Friday 15 April 2022

Fishing with friends


CS Lewis, author of the Narnia stories which captivated my childhood imagination once observed that "friendship is born at the moment when one man says to another 'What? You too? I thought that no one else did that.' " On meeting and getting to know other anglers, it has been a great relief to discover that I'm far from being the only middle aged man who still gets excited the night before a fishing trip, and that there are other men with families, mortgages and responsible jobs who daydream about lakes, rivers, ponds and fish, and for whom fishing is their "go to" default setting when their minds begin to wander. Over the decades of my angling life I have been blessed with many friendships that have enriched my time spent in pursuit of fish, and among that vast crowd of friends past and present, are numbered fellow members of the Christian Anglers group to which I belong. Nationally, the group is a network of around a hundred members linked by their commonly owned and jointly held passions for both their fishing and their faith, and today eight of us had arranged to spend a day fishing together in the Spring sun. Fishing, in common with every hobby, has its own lexicon of aphorisms, clichés and sayings, many of which focus on the fact that there is far more to angling than simply the catching of fish, and days like today prove the truism true, and so rather than racing to the lakeside to set up our tackle in a hurry of frenzied anticipation, we met first for a leisurely breakfast, cooked for us by Mark, the fishery owner.


Friendships renewed and replete with sausages, bacon and eggs we strolled in leisurely fashion down to the lake and selected our fishing pitches. In the few weeks since I'd last fished, Spring had well and truly sprung, and the once bare trees were now decorated in shades of pink, white or green, their hues retelling the annual story of  fecundity, possibility and the beginnings of new life.

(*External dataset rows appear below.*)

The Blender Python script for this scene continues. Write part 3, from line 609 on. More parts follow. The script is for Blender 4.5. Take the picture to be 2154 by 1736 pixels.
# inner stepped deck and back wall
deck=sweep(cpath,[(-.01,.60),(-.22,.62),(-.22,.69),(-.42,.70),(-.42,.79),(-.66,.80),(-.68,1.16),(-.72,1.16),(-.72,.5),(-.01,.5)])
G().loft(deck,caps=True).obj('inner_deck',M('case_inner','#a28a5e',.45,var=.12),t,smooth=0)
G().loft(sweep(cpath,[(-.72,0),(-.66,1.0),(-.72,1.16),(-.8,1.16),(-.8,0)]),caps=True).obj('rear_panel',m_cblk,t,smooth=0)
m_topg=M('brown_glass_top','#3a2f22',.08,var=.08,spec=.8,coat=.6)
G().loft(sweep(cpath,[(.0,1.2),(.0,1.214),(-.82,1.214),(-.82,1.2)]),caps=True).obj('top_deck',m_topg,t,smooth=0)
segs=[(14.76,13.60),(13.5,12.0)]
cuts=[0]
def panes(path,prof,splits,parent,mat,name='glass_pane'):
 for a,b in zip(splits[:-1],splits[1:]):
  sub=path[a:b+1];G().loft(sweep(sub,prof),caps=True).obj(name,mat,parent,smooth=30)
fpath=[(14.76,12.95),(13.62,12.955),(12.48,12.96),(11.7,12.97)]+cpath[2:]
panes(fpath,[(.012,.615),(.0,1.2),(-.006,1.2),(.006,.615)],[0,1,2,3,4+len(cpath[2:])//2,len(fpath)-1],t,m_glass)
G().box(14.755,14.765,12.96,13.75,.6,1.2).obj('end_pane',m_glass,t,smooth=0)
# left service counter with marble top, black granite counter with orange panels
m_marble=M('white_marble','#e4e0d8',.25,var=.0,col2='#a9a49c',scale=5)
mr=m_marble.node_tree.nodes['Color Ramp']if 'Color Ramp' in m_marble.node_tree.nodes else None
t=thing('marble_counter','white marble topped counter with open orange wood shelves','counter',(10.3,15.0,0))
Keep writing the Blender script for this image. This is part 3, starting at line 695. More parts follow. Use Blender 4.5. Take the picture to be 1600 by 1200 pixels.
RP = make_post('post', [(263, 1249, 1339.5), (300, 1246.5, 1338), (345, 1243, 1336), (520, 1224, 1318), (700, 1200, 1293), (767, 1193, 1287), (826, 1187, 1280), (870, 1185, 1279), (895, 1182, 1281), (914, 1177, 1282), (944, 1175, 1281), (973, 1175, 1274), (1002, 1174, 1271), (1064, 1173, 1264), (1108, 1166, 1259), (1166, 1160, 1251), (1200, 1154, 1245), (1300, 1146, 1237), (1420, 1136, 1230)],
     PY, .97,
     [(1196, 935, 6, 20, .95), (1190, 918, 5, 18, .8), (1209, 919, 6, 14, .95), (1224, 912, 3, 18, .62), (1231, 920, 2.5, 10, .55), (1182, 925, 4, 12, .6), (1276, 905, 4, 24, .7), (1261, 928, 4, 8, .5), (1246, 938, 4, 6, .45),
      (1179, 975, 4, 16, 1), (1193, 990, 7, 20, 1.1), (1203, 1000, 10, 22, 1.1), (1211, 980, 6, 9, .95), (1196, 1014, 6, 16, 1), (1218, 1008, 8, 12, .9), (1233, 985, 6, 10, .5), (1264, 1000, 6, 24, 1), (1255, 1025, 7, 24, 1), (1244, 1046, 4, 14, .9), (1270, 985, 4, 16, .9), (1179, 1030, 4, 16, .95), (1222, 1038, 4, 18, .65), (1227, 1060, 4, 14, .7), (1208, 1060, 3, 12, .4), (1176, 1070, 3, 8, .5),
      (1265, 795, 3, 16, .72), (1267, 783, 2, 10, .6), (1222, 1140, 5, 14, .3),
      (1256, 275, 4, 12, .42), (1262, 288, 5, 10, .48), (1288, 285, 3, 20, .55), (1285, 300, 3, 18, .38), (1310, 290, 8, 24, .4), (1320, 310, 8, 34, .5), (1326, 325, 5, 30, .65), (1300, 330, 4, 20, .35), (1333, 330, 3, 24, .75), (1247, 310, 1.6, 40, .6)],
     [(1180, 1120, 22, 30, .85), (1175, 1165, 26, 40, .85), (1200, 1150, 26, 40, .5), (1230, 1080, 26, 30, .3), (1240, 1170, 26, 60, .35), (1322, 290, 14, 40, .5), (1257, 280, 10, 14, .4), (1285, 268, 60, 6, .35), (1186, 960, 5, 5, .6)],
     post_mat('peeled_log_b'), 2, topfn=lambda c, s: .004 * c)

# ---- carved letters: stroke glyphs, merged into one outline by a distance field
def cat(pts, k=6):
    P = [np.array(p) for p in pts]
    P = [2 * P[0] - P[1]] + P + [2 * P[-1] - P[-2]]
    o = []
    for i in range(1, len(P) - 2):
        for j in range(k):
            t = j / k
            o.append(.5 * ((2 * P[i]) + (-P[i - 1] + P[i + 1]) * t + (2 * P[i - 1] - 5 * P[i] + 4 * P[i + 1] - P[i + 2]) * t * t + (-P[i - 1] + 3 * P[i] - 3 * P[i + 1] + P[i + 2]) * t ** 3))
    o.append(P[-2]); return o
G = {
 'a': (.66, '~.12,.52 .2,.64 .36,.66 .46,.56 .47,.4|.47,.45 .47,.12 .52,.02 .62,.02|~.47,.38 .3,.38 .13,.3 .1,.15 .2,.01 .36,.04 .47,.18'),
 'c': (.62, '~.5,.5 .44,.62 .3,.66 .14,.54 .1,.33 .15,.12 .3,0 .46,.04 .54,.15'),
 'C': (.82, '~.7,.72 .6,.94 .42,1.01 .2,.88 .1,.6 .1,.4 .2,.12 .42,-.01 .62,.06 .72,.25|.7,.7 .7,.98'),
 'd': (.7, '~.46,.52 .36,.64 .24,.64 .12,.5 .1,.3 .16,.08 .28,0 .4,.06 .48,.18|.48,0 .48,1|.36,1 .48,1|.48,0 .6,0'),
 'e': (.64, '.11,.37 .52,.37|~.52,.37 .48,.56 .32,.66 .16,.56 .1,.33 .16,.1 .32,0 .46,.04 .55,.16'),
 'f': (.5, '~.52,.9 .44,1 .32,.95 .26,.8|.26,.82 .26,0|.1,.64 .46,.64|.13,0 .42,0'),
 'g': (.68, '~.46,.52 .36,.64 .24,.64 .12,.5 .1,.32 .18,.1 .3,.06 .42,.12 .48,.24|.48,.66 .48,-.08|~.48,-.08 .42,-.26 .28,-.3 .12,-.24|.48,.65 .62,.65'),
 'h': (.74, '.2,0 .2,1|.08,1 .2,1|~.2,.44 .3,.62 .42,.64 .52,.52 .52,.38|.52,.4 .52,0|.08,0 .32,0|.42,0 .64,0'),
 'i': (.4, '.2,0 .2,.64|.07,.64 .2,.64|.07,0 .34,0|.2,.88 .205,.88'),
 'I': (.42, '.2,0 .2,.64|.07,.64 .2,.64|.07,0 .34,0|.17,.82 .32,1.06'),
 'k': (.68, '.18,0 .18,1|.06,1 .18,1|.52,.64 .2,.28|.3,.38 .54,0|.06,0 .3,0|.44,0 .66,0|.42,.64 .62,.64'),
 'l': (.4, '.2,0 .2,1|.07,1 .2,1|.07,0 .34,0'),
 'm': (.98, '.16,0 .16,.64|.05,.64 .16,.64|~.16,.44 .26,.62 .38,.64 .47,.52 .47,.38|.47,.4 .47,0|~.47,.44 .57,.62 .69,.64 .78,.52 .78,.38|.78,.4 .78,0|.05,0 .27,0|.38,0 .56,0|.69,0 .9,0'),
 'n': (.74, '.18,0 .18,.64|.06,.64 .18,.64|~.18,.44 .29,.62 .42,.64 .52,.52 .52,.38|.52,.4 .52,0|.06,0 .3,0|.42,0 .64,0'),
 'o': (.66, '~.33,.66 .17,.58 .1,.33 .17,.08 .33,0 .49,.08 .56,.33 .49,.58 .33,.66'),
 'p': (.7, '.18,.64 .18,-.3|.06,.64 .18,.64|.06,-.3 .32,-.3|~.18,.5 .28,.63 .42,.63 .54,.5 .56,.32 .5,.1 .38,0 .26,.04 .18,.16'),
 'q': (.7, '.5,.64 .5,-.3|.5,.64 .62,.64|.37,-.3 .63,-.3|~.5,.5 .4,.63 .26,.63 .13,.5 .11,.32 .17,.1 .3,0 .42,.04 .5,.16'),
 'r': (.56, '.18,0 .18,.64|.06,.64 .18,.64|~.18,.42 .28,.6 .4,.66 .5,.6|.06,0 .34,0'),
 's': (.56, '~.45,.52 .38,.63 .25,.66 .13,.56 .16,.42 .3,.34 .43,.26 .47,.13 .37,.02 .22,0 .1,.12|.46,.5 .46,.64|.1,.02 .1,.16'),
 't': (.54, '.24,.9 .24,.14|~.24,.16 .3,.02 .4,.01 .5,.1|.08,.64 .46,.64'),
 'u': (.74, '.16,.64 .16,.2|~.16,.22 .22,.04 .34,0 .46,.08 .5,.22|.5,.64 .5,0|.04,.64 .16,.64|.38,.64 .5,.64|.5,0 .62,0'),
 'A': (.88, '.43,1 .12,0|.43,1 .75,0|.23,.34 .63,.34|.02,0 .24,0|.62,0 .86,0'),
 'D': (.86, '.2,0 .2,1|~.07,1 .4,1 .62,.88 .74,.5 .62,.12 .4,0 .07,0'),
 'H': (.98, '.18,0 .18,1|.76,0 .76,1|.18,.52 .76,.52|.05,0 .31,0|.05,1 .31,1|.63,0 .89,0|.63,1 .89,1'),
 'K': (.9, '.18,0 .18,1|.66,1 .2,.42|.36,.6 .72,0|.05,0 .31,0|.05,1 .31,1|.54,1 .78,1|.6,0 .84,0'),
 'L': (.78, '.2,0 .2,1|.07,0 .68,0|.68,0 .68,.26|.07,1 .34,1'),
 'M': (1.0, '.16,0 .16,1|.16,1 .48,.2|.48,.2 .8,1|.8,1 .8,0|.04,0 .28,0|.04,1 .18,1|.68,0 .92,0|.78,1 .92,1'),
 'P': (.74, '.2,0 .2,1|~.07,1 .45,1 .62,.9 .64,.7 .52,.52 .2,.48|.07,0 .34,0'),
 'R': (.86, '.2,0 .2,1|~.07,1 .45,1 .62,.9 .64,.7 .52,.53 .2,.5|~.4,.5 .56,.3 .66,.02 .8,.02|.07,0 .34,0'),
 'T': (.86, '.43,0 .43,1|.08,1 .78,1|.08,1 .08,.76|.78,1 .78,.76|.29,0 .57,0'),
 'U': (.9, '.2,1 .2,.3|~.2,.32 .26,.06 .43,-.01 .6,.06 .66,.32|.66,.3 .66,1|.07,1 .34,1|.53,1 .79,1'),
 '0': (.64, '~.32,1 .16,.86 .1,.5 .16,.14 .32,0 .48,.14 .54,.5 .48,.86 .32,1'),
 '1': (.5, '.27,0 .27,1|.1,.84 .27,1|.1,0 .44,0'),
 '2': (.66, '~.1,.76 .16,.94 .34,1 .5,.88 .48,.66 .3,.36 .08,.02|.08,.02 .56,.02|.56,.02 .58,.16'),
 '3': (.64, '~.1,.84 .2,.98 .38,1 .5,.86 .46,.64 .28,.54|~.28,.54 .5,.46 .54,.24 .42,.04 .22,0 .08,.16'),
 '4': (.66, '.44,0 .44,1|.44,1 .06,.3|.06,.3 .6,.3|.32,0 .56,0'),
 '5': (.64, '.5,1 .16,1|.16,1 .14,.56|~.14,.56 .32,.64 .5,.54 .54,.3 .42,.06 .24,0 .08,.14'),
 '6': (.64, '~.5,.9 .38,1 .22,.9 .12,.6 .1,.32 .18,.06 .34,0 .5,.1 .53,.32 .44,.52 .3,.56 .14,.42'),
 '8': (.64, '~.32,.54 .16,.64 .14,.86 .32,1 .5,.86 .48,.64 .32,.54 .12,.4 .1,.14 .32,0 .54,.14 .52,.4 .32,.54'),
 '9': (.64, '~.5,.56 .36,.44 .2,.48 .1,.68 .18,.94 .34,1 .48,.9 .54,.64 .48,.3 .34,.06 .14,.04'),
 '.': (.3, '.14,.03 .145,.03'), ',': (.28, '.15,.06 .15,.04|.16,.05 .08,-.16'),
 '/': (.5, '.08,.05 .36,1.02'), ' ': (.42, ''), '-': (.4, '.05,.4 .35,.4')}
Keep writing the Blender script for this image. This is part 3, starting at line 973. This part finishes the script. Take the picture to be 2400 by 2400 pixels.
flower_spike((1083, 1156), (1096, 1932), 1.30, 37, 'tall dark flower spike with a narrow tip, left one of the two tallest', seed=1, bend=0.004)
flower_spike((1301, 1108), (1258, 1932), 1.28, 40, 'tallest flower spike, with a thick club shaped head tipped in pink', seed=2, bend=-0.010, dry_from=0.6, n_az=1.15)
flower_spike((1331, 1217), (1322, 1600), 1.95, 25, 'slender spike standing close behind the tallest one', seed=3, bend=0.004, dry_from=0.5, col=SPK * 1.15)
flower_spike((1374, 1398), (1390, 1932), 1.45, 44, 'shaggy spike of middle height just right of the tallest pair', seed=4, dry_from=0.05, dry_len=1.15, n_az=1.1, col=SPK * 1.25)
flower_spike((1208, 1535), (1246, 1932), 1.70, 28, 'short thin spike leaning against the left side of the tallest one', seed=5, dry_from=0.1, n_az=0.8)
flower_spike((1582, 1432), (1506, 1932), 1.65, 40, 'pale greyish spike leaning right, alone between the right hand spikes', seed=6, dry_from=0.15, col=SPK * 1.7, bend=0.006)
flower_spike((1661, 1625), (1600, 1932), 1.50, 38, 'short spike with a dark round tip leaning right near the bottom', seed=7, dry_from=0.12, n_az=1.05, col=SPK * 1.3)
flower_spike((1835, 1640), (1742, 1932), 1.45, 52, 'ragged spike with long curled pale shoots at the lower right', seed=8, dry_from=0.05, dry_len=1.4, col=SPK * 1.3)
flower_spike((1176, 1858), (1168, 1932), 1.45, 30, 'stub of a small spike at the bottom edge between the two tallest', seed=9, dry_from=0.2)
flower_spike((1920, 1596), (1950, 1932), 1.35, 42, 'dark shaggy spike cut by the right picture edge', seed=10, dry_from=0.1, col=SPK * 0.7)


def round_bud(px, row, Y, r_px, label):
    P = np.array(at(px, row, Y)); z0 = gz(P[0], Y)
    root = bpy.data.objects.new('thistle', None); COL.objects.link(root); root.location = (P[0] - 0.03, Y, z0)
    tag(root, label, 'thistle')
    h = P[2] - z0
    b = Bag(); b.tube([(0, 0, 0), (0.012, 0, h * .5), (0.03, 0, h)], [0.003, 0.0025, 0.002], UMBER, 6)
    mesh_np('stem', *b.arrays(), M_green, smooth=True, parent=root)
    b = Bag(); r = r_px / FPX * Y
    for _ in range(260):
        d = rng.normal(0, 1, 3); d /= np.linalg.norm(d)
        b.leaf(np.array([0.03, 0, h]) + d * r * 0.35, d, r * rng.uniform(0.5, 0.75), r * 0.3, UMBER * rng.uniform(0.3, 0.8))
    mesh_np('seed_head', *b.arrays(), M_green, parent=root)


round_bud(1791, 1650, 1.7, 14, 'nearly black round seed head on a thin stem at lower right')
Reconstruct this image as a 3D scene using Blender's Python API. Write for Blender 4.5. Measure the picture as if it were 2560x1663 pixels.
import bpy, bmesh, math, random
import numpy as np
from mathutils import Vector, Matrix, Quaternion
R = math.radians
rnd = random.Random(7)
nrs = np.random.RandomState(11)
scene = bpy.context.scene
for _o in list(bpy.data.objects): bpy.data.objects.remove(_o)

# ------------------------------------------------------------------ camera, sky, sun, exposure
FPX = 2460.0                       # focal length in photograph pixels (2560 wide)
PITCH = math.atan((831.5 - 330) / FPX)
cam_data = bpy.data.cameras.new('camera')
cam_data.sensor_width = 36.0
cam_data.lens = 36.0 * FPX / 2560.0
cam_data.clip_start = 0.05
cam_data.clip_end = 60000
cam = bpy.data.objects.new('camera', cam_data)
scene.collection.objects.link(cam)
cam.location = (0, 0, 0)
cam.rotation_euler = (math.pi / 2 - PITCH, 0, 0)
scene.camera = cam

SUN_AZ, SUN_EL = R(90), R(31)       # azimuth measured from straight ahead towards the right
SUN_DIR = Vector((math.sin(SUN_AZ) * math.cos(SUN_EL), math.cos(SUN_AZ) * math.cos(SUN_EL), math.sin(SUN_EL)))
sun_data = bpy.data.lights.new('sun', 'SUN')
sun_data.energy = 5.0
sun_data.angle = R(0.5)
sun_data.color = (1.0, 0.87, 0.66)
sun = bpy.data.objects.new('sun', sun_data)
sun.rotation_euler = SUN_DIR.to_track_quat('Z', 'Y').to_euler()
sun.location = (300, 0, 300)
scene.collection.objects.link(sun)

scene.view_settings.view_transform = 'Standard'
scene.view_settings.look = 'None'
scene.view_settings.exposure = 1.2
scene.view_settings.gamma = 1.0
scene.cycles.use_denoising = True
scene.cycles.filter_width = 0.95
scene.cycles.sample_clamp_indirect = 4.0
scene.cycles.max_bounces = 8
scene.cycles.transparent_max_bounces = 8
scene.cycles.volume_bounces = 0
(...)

While some members were busy setting up Method feeders and bite alarms my approach, as ever, was simplicity itself, a small bodied quill waggler fished on the bottom with a couple of maggots on a size 18 hook. A few balls of groundbait were introduced to prime the swim, followed by maggots being loose-fed sparingly at frequent intervals. An unseen chiffchaff gave notice of its presence by singing its name aloud, joining its voice with the various other warbles, chirrups and cheeps of the voluble avian choir. The weather was mild and the water troubled only by the merest of ripples, although sadly my float was similarly untroubled as it protruded above the lake's flat surface. Eventually it sunk from sight on a few occasions, the culprit turning out to be either a roach or rudd, beautiful in appearance, but all in the 4-8oz category, with the exception of my largest fish of the day, a plucky little perch of perhaps three quarters of a pound. 


My fellow piscators were also struggling, David caught the day's only carp, a handsome mirror of about 7 pounds (which resulted from his only bite) while Loz and Garry fared best, with both of them registering a reasonable net of roach and rudd. (Garry's being displayed in the photo below) Only one of our number blanked but it was a day when every fish caught was hard earned. 


However, despite the fish doing their best to remind us that "fishing" and "catching" aren't always synonymous everyone remained in high spirits, enjoying the rejuvenating properties of a day in the outdoors and time spent together. Loz made a nuisance of himself sneaking a life-sized model of a heron into people's swims when they weren't looking (as if there were any need to make the fishing harder than it already was!) and bank walking and chatting were as much a part of the day as staring at floats that resolutely refused to slide out of view.


All too soon the day was over, goodbyes were spoken, and tackle loaded into cars for the return trip to reality. Another of angling's well known aphorisms posits the thought that "a bad day's fishing is better than a good day at work." I'm inclined to agree, but don't tell my Bishop!